The world of immigration compliance continues to be a moving target for employers. In recent months, stricter state and federal government compliance provisions have been initiated, though the implementation of several of these measures has been delayed. A new Employment Eligibility Verification Form (Form I-9) was finalized in December, and then implementation was delayed from February to April (see the January 2009 issue of the Immigration eAuthority). A regulation requiring certain federal contractors to use E-Verify was published in November and then delayed twice and now is scheduled to be effective on May 21 (see Ogletree Deakins’ November 14, 2008 E-Alert). Several states have acted to require employers to use E-Verify, the Internet-based system operated by U.S. Citizenship and Immigration Services (USCIS) in partnership with the Social Security Administration that allows participating employers to electronically verify the employment eligibility of newly-hired employees. Arizona requires all employers to use E-Verify, while the other states typically require certain employers  

with state government contracts to use the electronic verification system. While monitoring reports concerning the future of immigration compliance, one can reasonably expect that E-Verify will continue to exist and mandatory use of the program may be expanded. In addition, one might expect to see the continuation of worksite enforcement, including raids. E-Verify laws are likely to be considered by more state legislatures and courts may review the validity of such laws. Among the recent news reports:  

  • During her confirmation process, Department of Homeland Security (DHS) Secretary Janet Napolitano indicated she will support worksite enforcement activities that focus on unscrupulous employers.  

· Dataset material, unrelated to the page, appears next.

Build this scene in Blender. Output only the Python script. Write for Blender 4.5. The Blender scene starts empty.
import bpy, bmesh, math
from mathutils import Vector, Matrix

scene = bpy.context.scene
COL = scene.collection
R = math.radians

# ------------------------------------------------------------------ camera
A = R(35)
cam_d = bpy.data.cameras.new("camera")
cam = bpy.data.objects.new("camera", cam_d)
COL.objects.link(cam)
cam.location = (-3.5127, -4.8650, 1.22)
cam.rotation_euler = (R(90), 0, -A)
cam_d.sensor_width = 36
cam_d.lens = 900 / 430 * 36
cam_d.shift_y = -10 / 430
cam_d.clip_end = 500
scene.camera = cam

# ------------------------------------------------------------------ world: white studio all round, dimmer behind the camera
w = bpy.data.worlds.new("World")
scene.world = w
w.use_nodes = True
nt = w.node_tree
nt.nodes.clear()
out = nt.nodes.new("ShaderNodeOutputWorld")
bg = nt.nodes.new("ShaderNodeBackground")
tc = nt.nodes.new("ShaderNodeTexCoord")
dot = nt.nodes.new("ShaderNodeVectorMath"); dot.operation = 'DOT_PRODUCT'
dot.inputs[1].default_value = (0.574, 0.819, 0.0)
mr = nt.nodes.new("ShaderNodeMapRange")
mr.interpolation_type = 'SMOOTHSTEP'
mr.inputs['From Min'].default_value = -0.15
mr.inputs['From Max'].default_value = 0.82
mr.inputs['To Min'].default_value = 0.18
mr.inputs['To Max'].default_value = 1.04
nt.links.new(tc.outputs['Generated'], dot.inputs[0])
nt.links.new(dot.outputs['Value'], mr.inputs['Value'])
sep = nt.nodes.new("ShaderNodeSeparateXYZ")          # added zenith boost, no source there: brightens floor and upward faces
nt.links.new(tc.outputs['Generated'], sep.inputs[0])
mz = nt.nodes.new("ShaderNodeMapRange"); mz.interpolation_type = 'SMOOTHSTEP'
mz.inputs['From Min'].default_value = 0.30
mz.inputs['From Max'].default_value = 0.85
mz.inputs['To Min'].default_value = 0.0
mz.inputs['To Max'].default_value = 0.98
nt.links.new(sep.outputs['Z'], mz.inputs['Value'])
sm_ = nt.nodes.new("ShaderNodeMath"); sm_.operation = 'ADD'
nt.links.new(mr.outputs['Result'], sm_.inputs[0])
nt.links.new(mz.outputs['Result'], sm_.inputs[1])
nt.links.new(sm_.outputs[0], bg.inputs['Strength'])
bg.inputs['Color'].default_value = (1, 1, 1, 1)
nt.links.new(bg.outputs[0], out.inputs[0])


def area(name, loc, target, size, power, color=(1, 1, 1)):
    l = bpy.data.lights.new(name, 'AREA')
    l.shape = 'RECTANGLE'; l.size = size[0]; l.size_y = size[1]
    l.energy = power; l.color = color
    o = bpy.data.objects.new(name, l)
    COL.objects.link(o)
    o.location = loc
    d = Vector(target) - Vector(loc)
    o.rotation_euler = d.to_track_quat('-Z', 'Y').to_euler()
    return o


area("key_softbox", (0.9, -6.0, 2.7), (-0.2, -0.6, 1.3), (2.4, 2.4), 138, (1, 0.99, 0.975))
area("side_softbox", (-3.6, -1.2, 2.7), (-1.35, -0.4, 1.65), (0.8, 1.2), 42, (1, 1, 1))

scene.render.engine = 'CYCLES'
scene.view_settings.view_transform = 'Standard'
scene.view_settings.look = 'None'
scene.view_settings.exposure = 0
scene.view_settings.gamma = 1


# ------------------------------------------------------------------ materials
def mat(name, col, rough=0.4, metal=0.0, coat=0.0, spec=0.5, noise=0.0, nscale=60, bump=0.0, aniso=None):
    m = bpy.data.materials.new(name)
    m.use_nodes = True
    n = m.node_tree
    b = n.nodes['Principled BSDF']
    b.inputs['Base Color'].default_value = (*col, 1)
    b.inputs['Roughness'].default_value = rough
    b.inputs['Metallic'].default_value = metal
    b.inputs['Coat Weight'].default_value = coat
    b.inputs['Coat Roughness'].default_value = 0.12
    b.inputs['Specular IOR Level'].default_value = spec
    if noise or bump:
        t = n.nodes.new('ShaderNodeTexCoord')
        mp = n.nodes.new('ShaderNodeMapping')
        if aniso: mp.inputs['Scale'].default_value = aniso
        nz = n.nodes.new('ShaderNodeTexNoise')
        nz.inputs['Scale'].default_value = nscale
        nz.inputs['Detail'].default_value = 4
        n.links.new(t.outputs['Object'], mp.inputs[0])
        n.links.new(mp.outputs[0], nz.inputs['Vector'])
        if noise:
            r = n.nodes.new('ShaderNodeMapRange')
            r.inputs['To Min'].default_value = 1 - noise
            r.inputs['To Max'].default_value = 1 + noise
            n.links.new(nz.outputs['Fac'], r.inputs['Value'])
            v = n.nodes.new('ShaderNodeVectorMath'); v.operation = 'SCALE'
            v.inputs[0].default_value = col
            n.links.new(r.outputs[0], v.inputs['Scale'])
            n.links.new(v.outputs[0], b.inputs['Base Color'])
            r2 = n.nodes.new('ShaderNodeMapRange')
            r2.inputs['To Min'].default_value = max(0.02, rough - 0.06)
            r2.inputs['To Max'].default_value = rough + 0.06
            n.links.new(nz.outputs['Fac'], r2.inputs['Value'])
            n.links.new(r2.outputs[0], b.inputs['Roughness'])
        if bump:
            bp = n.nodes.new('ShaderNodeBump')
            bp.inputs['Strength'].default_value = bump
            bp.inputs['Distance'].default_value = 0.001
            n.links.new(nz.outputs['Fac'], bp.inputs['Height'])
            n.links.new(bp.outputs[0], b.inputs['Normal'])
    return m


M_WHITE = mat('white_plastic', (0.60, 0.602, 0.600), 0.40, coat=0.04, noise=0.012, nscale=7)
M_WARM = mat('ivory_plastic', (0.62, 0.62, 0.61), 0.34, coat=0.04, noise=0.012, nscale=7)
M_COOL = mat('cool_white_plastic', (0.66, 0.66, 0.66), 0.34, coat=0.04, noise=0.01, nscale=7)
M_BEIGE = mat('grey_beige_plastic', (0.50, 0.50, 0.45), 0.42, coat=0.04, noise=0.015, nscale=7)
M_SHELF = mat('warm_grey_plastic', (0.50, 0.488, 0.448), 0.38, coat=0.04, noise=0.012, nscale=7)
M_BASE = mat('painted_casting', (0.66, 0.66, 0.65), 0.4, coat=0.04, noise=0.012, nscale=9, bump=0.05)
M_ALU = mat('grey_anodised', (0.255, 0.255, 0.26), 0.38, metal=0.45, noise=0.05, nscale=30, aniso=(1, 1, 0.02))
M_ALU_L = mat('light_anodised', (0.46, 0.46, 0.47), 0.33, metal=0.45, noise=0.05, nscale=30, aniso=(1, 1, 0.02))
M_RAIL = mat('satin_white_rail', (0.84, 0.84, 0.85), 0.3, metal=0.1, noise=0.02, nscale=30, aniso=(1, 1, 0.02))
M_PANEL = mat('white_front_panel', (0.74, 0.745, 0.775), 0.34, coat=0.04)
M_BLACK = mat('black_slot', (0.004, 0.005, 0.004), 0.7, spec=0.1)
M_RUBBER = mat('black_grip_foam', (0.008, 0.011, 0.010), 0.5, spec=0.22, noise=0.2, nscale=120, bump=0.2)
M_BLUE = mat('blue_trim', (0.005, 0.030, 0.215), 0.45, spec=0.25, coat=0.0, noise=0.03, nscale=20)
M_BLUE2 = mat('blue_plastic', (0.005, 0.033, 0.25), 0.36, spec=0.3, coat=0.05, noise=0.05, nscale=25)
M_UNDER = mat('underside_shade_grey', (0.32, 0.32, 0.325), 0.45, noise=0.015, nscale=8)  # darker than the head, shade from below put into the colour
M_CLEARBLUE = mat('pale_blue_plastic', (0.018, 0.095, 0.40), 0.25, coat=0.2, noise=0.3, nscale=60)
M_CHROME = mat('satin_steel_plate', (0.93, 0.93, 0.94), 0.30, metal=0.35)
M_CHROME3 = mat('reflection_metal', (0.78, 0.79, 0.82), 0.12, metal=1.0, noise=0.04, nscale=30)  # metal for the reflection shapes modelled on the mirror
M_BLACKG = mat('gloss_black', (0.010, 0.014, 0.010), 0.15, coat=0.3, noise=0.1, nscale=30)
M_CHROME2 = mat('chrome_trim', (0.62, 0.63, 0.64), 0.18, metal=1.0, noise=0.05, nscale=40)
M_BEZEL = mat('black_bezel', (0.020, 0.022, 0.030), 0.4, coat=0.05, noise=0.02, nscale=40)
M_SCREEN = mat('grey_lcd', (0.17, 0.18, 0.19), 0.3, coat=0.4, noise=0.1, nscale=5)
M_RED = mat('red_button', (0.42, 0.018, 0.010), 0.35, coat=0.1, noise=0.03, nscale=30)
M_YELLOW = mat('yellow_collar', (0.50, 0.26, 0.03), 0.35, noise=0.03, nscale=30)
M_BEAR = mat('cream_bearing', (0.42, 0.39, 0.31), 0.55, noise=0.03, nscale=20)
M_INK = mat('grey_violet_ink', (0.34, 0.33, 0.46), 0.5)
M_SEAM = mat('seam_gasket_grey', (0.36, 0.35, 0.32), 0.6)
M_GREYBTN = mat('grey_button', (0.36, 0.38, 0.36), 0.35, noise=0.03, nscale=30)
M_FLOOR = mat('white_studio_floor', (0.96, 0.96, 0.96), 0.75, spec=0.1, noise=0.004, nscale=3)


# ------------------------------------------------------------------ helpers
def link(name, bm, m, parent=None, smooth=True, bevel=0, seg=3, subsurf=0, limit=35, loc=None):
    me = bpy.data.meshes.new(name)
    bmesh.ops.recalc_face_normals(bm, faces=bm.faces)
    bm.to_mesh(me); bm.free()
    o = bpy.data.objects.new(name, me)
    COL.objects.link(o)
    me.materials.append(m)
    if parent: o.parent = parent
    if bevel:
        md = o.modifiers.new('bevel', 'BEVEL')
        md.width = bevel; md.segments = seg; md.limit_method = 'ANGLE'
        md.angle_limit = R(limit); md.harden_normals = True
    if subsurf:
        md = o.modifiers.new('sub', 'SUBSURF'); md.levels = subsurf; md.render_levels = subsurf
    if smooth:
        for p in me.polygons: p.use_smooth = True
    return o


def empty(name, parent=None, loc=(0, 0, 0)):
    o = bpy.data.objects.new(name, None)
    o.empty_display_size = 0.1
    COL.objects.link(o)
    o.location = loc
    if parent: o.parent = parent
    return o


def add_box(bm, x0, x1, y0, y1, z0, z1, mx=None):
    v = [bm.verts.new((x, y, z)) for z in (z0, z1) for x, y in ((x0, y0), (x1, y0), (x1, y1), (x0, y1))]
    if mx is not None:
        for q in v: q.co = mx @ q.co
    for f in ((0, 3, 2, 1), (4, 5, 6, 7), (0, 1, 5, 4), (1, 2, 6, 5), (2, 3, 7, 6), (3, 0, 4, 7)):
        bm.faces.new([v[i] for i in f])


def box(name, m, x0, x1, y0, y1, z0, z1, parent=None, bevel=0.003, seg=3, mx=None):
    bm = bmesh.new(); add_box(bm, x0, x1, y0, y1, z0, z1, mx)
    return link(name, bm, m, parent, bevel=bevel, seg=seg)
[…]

  • Michael Aytes, USCIS Acting Deputy Director, has indicated that, in addition to improving E-Verify accuracy, compliance reviews of employers using E-Verify are likely in 2009.  
  • U.S. Immigration and Customs Enforcement (ICE) agents arrested 11 individuals in seven states in mid-February as part of an investigation into suspected H-1B visa fraud. (For more information, see the ICE press release.)  
  • Extended authorization for E-Verify through September 30 (the end of the government’s fiscal year) was included in the recent 2009 Omnibus Appropriations Bill. In addition, the Obama Administration’s 2010 budget outline included $110 million in continued funding for E-Verify.  
  • The Texas Attorney General issued an opinion letter indicating that the Texas legislature could lawfully seek to pass legislation that mirrored the Arizona EVerify law and it would likely be deemed constitutional based on the Ninth Circuit decision upholding the Arizona law. (For more information on the Arizona law, see the September 2008 issue of the Immigration eAuthority.) However, it has been reported that certain business groups may seek to have the U.S. Supreme Court review the decision following the Ninth Circuit’s refusal to rehear the case. Two other circuit courts are reviewing decisions of district courts which found related laws unconstitutional and, should those decisions be upheld, there is a greater likelihood that the Supreme Court will resolve the conflict between the circuits.  
  • On March 12, a federal court ruled that the Illinois law purporting to prohibit employers from enrolling in E-Verify is invalid under the Supremacy Clause of the U.S. Constitution. The court indicated that the law frustrated Congress’ purpose by preventing Illinois employers from participating in the program. In contrast and as noted above, the Ninth Circuit concluded that the fact Congress made EVerify voluntary did not prevent the state of Arizona from passing a law requiring employer participation. Time will tell whether this apparent inconsistency will survive further judicial review.